● **PROBLEM**
Each line of the data that includes the string "part" is to be copied out.

● **SUPPLIED DATA**

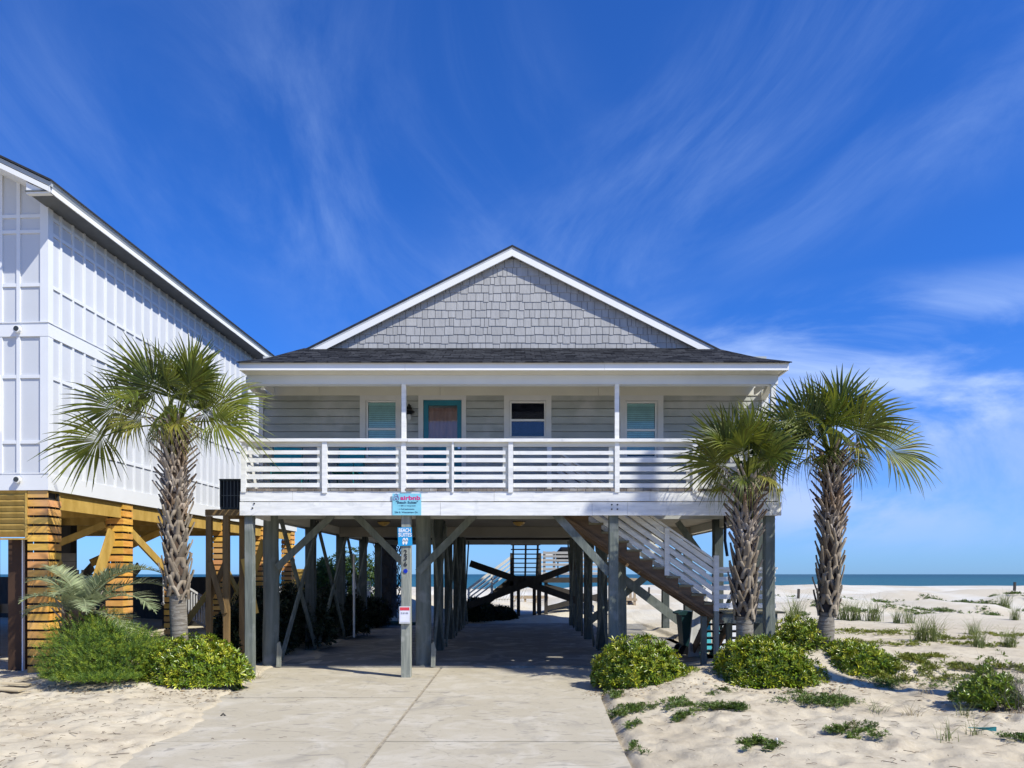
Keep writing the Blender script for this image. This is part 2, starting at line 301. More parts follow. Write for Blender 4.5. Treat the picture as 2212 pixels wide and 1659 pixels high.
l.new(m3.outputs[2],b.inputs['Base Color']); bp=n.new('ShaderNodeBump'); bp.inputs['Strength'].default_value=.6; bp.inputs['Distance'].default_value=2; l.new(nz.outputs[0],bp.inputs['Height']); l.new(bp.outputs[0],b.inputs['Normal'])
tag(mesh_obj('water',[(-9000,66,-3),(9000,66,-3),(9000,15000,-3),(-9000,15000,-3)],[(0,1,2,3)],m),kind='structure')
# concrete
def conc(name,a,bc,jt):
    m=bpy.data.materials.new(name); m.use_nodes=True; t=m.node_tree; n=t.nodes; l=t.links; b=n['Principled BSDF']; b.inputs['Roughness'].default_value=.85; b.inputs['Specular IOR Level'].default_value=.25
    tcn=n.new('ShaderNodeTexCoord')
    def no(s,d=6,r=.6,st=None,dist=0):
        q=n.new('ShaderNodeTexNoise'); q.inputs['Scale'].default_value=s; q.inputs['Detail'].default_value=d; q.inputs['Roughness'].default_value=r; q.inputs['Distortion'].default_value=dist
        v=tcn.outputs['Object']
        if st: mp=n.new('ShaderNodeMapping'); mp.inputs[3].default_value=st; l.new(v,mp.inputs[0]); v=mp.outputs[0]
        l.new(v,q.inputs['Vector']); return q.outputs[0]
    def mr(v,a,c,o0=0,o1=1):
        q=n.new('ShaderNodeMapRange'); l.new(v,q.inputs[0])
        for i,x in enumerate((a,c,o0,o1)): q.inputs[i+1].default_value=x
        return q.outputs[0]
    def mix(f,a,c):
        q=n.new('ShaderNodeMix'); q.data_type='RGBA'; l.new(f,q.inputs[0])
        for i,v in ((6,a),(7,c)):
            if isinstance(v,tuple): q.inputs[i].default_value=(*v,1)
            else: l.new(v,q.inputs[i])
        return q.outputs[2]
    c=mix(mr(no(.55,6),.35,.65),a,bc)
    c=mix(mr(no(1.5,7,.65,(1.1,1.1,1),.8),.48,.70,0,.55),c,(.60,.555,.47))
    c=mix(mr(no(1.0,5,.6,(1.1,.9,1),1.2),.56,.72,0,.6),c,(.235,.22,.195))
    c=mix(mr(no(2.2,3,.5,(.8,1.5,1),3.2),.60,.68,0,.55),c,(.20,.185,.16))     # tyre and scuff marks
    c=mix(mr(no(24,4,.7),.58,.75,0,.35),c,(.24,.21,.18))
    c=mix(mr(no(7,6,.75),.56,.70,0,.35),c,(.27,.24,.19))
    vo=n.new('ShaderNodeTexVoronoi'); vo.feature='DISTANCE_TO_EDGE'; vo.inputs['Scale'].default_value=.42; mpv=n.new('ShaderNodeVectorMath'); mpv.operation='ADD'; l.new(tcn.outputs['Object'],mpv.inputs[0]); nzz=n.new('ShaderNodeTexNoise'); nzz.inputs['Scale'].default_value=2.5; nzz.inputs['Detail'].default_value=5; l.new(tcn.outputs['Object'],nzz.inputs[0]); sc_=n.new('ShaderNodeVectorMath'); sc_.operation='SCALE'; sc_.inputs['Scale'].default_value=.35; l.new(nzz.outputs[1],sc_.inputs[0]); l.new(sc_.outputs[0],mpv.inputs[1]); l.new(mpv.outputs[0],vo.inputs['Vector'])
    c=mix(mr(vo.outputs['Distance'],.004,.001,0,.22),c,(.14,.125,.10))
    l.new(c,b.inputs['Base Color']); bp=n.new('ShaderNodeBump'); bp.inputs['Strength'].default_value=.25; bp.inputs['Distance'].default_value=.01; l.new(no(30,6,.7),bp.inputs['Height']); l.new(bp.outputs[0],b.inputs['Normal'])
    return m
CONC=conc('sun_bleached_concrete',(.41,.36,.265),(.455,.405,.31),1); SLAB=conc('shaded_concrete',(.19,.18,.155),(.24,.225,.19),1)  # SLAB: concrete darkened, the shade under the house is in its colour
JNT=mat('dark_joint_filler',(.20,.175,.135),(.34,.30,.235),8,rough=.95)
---
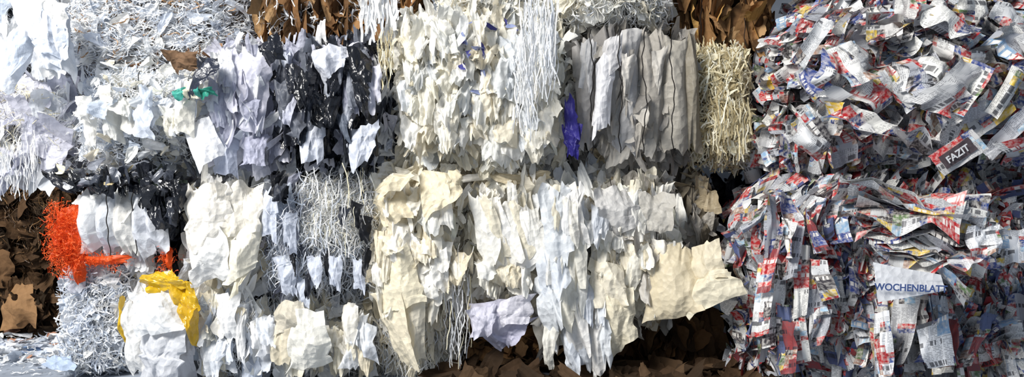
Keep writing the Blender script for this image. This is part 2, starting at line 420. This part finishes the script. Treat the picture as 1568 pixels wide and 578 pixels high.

● **REPLY**
Keep writing the Blender script for this image. This is part 2, starting at line 301. More parts follow. Write for Blender 4.5. Treat the picture as 2212 pixels wide and 1659 pixels high.
Keep writing the Blender script for this image. This is part 2, starting at line 420. This part finishes the script. Treat the picture as 1568 pixels wide and 578 pixels high.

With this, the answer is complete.